The 5 December Eurogroup assessed the draft budgetary plans of eurozone countries and issued a statement on their conclusions.
“The economic and budgetary situation in the euro zone as a whole has steadily improved. Growth is forecast in every member state and will continue to strengthen in the coming years. Almost all member states are forecast to respect the treaty reference value of 3%. (of GDP, deficit)”
it was also said that debt has started to come down, although the level of debt remains high, very high in some countries, and sustainability of public finances remains a matter of concern.
The Eurogroup agreed that the fiscal stance should strike a balance between economic support and budget sustainability, in line with the requirements of the Stability and Growth Pact (SGP). and stressed the need to support a fragile recovery.

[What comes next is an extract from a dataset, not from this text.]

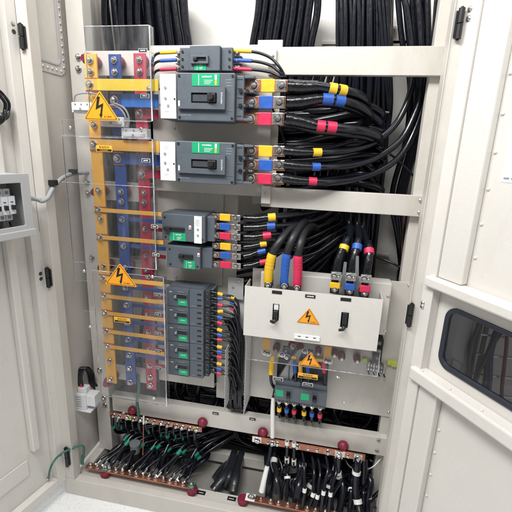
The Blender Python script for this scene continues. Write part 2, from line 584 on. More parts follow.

The eurogroup identified three groups of member states:
- In the first group, Germany, Estonia, Luxembourg, Slovakia and the Netherlands. They have all submitted draft budgetary plans that are compliant with the pact
- In the second group, France, Ireland, Latvia, Malta and Austria have submitted draft budgetary plans that are broadly compliant. These member states will be vigilant in their budget execution in the coming year to ensure compliance.
- In the third group, Eight Member States, Belgium, Italy, Cyprus, Lithuania, Slovenia, Finland, Spain and Portugal have submitted draft budgetary plans that risk non-compliance and need to implement additional measures to ensure that the their budgets will be compliant with the rules of the Stability and Growth Pact.
Italy’s, finance minister Pier Carlo Padoan did not attend the eurogroup meeting after the referendum result and the impending resignation of Matteo Renzi. The Italian government could not commit now to take additional measures. Therefore the Eurogroup invited Italy to take the necessary steps in the near future to ensure that the budget will be compliant with the requirements of the SGP.
The new governments in Spain and Lithuania “will submit updated draft budgetary plans soon”.
Greece is part of the support programme and does not submit a DBP in the same way as the rest of the eurozone countries.
The European Commission will be expected to take all necessary steps to ensure compliance with the SGP.
A number of sanctions including heavy fines for non compliant member states are available to the Commission as part of the SGP.